** START RECORDS SUPPLIED **

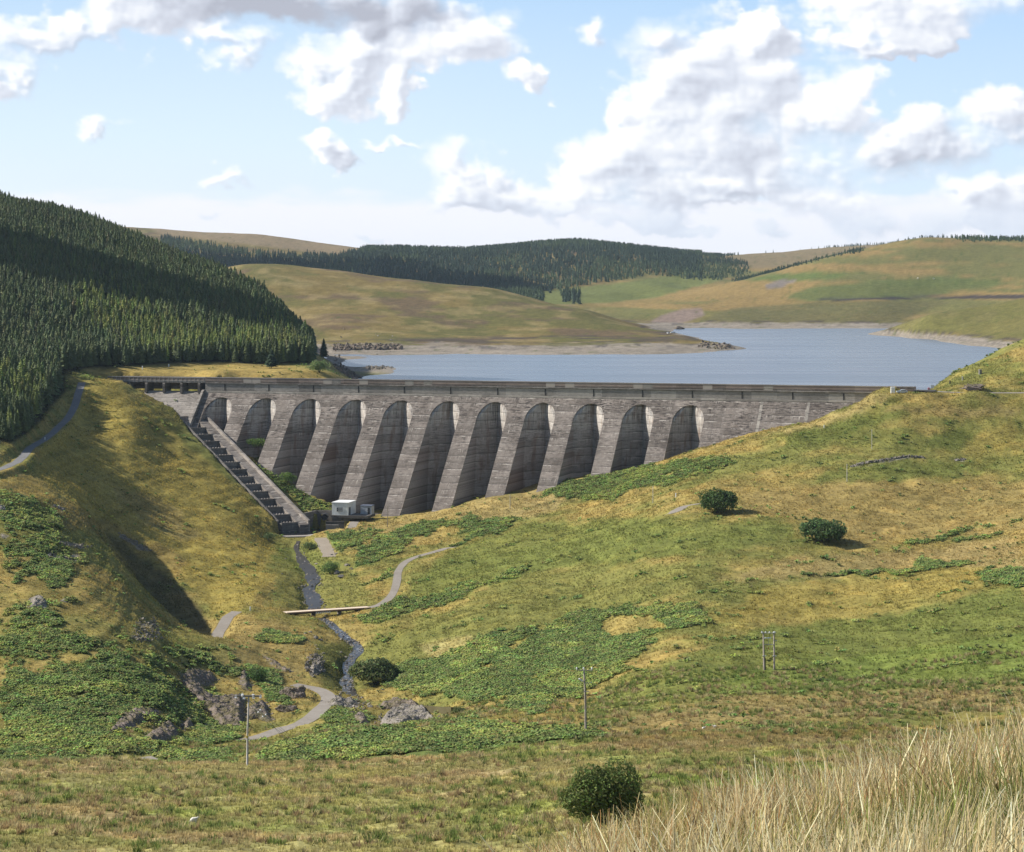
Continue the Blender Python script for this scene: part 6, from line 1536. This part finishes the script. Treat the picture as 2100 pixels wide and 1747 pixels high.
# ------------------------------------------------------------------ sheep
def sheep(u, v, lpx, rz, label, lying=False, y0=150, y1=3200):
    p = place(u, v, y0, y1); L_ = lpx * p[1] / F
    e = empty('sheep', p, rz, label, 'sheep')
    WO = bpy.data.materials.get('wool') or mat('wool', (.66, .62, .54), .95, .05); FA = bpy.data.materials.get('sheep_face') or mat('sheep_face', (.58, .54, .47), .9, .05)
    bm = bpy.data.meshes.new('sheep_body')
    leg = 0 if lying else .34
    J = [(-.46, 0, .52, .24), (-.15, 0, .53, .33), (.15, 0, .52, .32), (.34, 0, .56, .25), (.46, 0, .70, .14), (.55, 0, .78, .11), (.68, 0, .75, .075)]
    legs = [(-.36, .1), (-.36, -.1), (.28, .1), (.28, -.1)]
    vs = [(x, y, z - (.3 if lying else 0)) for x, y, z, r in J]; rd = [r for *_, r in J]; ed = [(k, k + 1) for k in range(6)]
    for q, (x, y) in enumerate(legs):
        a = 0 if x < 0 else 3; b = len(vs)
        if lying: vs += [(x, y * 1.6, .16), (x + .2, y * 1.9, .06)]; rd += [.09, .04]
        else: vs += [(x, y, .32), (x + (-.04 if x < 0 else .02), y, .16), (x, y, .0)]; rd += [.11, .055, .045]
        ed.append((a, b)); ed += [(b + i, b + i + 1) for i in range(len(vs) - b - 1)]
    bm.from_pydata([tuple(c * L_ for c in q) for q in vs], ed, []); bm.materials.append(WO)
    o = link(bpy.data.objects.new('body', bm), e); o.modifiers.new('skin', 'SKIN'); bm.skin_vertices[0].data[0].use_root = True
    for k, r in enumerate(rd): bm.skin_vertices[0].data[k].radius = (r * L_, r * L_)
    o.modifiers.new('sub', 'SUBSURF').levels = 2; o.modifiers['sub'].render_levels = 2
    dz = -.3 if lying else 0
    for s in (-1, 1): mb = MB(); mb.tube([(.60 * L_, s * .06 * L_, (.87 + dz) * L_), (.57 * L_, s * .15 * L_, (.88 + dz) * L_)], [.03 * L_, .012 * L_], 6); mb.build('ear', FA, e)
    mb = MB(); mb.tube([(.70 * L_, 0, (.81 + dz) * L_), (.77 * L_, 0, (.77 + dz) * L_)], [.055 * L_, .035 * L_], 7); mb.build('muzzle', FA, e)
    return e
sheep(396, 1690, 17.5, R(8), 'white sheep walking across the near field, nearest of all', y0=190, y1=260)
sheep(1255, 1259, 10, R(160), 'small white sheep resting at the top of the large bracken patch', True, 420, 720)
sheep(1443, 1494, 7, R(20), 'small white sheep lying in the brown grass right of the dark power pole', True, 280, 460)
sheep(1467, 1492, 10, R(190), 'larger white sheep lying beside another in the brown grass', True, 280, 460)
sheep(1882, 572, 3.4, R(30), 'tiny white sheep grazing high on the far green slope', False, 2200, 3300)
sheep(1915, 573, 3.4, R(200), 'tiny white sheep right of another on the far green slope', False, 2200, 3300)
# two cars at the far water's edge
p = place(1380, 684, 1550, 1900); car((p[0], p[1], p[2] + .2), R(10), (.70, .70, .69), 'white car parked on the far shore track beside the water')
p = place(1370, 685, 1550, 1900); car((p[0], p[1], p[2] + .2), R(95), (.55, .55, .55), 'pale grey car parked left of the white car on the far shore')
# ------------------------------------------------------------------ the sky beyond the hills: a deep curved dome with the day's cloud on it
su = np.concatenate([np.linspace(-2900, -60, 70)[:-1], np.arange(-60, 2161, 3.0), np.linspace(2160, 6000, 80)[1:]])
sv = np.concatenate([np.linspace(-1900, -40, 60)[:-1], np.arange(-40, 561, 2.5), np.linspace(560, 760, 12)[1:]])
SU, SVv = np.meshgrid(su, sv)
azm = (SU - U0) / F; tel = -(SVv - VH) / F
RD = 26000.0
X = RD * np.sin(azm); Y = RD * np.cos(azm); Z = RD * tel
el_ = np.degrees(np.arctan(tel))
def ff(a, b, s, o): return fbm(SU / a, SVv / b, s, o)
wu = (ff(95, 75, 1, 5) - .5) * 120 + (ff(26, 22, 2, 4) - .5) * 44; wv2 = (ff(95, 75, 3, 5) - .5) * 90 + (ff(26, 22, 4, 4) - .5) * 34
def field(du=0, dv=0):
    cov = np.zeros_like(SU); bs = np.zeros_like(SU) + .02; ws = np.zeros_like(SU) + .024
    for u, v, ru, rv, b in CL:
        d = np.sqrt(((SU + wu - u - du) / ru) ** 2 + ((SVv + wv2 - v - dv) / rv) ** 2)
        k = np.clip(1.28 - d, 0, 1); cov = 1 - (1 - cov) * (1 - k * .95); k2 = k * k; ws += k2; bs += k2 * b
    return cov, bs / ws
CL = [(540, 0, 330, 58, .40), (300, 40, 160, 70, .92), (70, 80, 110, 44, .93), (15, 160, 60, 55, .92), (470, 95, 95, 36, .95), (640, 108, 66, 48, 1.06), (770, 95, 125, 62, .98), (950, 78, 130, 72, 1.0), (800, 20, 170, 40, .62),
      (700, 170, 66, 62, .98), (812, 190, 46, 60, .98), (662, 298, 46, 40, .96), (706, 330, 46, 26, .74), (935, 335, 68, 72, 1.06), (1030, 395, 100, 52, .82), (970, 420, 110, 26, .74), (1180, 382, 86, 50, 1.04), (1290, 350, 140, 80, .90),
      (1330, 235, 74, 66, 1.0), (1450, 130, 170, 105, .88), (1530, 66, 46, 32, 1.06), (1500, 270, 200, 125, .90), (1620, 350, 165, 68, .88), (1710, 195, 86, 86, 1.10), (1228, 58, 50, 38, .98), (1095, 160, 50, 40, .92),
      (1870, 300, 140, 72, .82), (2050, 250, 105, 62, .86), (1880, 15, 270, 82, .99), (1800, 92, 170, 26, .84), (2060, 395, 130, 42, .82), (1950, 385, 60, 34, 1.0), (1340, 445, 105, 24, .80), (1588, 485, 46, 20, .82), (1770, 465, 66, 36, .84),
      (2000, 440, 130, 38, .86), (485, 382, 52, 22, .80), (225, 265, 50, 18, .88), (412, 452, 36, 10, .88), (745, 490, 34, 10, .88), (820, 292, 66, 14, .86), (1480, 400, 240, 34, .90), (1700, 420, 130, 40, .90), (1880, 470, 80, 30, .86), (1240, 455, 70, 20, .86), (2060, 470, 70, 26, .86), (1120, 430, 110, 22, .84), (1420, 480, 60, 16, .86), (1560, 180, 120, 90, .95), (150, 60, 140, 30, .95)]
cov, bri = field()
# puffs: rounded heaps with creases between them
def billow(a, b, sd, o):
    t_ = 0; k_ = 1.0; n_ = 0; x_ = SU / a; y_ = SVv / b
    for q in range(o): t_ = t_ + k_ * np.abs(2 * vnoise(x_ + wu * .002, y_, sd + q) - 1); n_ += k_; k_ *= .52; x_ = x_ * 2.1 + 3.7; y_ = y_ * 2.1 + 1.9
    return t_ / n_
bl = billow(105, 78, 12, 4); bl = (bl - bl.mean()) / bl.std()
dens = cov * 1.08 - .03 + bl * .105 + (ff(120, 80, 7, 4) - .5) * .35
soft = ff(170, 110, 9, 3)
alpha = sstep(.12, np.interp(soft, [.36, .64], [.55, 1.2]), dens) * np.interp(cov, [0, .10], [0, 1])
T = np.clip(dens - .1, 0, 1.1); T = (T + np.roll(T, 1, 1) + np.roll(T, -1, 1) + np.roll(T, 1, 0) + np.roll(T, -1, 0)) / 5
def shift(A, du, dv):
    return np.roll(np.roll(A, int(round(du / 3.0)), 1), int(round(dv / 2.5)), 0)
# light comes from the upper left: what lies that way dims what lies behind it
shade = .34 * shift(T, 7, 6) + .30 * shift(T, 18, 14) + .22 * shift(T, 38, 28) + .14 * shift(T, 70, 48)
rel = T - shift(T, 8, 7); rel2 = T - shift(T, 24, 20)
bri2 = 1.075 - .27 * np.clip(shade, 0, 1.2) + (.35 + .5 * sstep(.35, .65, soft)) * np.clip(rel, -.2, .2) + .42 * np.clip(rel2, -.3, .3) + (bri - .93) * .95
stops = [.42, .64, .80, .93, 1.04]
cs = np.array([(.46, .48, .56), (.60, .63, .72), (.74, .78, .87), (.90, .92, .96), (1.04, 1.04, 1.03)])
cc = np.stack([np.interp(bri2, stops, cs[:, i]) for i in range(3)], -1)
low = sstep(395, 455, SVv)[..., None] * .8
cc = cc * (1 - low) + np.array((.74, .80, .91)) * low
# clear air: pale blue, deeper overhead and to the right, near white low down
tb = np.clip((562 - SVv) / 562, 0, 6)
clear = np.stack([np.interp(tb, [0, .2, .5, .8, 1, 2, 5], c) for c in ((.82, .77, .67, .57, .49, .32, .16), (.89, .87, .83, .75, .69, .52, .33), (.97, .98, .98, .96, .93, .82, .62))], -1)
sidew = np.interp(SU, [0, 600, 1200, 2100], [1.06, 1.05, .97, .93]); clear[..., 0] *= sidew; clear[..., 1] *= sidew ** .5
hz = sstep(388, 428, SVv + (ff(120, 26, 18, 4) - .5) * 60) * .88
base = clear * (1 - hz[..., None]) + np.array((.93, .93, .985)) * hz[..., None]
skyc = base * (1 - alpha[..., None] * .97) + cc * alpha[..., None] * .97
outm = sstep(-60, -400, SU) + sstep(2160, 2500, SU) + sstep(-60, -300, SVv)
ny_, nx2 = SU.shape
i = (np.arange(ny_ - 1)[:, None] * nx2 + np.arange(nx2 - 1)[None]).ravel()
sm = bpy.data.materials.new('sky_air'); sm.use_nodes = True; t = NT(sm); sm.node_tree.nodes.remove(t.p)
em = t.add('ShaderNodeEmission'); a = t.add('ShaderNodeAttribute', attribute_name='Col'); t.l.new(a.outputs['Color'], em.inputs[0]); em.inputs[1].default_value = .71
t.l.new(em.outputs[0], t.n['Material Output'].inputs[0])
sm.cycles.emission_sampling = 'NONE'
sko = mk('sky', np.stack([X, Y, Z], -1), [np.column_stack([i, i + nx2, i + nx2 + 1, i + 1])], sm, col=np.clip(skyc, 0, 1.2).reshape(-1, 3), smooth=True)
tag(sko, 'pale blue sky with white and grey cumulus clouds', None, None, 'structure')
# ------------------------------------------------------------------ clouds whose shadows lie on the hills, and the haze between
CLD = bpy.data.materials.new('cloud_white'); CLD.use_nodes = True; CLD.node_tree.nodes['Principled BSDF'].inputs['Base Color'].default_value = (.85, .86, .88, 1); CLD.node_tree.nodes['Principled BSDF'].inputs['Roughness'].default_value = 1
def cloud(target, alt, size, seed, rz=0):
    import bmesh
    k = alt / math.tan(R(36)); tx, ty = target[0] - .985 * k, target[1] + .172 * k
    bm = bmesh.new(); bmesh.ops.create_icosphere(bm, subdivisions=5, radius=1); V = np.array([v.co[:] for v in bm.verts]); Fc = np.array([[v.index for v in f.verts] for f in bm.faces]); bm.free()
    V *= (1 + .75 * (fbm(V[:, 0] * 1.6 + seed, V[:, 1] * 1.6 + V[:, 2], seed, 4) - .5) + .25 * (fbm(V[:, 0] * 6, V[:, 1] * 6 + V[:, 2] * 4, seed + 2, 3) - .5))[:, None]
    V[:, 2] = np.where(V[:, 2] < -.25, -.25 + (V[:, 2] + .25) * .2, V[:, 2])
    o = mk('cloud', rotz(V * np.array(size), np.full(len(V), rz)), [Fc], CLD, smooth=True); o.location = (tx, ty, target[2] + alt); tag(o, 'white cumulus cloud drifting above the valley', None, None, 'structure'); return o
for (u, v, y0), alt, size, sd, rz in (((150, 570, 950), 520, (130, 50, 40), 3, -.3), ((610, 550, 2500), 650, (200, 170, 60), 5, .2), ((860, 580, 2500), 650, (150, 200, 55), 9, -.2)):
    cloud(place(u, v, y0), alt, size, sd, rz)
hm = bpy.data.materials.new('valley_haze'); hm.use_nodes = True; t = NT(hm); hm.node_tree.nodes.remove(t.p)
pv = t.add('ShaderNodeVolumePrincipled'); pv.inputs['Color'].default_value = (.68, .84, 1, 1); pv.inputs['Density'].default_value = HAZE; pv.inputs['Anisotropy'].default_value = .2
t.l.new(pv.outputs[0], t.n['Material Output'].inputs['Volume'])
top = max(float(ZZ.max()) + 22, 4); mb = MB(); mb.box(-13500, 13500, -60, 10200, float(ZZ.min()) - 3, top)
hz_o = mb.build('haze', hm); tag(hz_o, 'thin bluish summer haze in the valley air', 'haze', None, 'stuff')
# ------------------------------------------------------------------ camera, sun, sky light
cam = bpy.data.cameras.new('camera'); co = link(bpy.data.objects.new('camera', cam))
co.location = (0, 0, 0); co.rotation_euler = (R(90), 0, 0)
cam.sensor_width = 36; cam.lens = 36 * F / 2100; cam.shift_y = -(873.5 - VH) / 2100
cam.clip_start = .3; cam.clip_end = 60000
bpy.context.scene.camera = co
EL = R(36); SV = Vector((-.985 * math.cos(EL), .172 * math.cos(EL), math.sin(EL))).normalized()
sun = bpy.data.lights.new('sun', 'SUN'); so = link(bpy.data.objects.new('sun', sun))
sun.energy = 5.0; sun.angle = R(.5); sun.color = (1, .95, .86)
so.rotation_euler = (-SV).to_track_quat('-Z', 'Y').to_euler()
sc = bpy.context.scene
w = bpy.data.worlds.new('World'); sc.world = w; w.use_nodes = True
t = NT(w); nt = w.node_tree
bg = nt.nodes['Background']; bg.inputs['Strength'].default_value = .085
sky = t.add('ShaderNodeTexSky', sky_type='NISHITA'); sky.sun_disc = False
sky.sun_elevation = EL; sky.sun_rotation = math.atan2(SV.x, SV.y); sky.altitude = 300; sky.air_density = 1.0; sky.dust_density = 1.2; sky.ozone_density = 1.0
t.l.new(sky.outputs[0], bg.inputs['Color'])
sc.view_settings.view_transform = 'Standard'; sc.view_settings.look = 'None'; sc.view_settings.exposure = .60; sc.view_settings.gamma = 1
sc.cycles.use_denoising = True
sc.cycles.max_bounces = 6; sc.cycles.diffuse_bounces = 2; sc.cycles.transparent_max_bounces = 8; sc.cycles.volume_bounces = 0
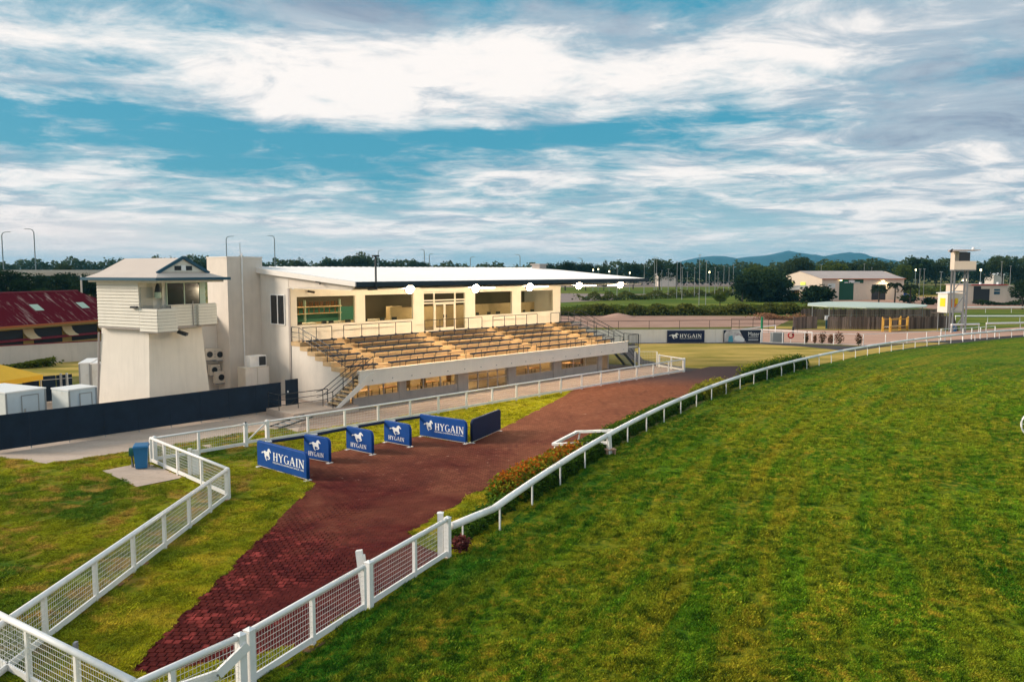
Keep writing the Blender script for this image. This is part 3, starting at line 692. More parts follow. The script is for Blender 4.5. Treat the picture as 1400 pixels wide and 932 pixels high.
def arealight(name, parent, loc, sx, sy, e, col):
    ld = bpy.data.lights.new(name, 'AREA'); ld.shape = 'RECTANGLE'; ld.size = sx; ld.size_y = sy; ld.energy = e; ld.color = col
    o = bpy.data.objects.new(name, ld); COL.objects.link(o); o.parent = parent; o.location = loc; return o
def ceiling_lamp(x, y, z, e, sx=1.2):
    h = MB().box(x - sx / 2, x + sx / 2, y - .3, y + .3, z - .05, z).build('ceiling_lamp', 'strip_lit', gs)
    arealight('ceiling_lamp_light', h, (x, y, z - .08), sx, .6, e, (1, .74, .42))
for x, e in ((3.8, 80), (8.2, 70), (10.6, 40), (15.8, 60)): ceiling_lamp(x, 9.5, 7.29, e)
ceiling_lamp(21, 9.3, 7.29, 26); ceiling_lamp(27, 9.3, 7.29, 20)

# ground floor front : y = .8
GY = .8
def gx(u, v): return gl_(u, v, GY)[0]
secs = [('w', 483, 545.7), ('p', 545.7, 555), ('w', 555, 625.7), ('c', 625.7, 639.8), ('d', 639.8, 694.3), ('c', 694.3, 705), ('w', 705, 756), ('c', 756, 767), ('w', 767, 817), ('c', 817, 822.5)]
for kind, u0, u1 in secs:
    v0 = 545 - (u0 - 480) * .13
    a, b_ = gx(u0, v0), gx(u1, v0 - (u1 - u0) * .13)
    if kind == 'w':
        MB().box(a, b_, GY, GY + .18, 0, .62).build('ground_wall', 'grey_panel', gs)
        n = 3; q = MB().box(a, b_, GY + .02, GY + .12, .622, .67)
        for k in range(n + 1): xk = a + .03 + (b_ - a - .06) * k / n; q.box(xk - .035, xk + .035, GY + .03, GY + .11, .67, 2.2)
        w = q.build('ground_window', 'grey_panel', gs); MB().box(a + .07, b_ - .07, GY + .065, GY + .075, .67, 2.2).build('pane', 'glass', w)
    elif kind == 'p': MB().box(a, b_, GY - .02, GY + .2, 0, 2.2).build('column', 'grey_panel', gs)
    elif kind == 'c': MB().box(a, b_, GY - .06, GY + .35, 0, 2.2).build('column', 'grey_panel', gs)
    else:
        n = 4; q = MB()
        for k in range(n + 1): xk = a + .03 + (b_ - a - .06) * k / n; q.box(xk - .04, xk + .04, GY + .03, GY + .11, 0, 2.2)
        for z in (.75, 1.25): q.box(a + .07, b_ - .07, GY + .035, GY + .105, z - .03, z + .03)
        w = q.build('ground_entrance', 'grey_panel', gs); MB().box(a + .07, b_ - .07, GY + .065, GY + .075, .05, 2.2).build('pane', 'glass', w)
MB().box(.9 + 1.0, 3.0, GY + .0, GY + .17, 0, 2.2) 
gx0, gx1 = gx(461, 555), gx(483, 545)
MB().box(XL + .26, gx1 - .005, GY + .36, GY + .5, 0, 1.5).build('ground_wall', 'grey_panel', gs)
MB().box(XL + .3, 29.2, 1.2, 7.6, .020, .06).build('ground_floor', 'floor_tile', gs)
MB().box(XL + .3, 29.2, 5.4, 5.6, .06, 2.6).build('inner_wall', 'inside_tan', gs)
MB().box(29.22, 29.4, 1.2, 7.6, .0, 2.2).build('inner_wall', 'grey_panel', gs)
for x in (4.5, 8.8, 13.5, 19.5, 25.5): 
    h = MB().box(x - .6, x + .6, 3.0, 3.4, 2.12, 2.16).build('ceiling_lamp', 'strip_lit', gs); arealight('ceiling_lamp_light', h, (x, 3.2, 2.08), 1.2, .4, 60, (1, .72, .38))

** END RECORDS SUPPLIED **

■ **WHAT YOU ARE ASKED TO DO**:
Among the records above, extract exactly the lines from the line with "Keep writing the" to the line with "ceiling_lamp(21, 9.3, 7.29, 26);", both lines included, and leave out the rest.

■ **CORRECT RESPONSE**:
Keep writing the Blender script for this image. This is part 3, starting at line 692. More parts follow. The script is for Blender 4.5. Treat the picture as 1400 pixels wide and 932 pixels high.
def arealight(name, parent, loc, sx, sy, e, col):
    ld = bpy.data.lights.new(name, 'AREA'); ld.shape = 'RECTANGLE'; ld.size = sx; ld.size_y = sy; ld.energy = e; ld.color = col
    o = bpy.data.objects.new(name, ld); COL.objects.link(o); o.parent = parent; o.location = loc; return o
def ceiling_lamp(x, y, z, e, sx=1.2):
    h = MB().box(x - sx / 2, x + sx / 2, y - .3, y + .3, z - .05, z).build('ceiling_lamp', 'strip_lit', gs)
    arealight('ceiling_lamp_light', h, (x, y, z - .08), sx, .6, e, (1, .74, .42))
for x, e in ((3.8, 80), (8.2, 70), (10.6, 40), (15.8, 60)): ceiling_lamp(x, 9.5, 7.29, e)
ceiling_lamp(21, 9.3, 7.29, 26); ceiling_lamp(27, 9.3, 7.29, 20)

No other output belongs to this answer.